Information Minister Michael Makuei said government censorship was a "protective measure" because allowing certain articles to go to print would "cause insecurity [and] we would prefer to take it out."
"If the article is inciting hatred, then it ought to be removed," Makuei, who is also a government spokesman, told reporters in the capital, Juba, after a council of ministers meeting.
"We don't want to take that author to court," he added.
Makuei's statement came a day after the U.N. Commission on Human Rights in South Sudan accused the country's National Security Service, known as the NSS, of imposing "a pervasive and unlawful censorship regime to curtail independent media."

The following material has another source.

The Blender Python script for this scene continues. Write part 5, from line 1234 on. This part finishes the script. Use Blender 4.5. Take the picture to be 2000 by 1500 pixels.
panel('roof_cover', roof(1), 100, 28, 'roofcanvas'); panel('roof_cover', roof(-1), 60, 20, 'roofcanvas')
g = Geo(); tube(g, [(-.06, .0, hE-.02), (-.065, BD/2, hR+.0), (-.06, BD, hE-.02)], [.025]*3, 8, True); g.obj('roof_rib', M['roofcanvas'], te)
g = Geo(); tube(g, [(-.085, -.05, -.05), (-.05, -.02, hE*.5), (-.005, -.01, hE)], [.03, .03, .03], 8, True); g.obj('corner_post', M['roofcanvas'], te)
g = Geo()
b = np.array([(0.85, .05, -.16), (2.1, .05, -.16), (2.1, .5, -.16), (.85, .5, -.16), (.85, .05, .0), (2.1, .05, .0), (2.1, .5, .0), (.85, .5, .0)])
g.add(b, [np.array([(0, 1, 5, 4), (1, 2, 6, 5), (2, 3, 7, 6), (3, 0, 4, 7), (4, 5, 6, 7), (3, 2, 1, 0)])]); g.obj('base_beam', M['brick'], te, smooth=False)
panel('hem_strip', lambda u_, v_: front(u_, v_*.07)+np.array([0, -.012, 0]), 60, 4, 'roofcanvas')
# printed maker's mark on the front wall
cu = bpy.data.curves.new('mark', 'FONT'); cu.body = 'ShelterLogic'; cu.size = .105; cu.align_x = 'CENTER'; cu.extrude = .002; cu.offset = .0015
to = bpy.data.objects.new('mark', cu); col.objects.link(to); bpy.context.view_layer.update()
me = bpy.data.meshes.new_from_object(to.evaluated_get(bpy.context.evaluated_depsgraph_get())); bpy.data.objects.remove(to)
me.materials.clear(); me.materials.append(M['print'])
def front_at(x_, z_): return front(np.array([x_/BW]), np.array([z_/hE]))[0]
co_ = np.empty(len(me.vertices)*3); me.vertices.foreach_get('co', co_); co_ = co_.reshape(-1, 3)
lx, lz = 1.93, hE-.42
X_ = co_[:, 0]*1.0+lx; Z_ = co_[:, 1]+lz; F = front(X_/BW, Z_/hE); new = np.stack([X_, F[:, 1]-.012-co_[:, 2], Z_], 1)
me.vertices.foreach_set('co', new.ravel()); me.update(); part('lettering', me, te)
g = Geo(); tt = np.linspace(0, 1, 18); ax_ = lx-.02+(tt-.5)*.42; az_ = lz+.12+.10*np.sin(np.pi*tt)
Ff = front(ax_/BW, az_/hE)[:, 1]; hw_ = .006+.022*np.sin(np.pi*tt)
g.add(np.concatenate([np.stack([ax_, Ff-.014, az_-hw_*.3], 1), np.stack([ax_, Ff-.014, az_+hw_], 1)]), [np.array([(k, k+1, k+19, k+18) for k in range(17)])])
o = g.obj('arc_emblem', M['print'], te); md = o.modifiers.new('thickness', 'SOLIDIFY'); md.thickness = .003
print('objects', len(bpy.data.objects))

In its report, the commission said newspapers were forced to host NSS officers who interfered by reviewing content prior to publication and cutting articles or withdrawing whole editions.
"Content is frequently censored for giving coverage to views critical of or different to the ruling political party, or for including information that may reflect poorly on government officials and institutions," it said.
The commission reported that in February, the NSS tried to delay the publication of a report about a massacre on the eve of Pope Francis's visit to South Sudan, and launched cyberattacks against an outlet that ran the story.
Makuei said that the conditions for media in South Sudan had improved and that the commission had not adequately incorporated the improvements into its report.
He also said the government would be forced to take journalists to court if the state allowed inflammatory articles to be published.
"If you want us to take people to court, we are ready to do that," Makuei said. "Because we believe that removing the article and keeping quiet is better than taking that person to court."
The commission warned that the government's "deep-seated aversion to public scrutiny" boded ill for elections expected in late 2024, the country's first since South Sudan achieved independence from Sudan in 2011.
South Sudan fought a bloody civil war from 2013 to 2018 that ended with a peace deal, but key tenets of the truce have not been respected and the country's democratic transition has stalled.
After years of pressure from the United States, Britain and media advocacy groups, the South Sudanese government this week announced it planned to investigate the death of American journalist Christopher Allen, who was killed in 2017 while covering the war.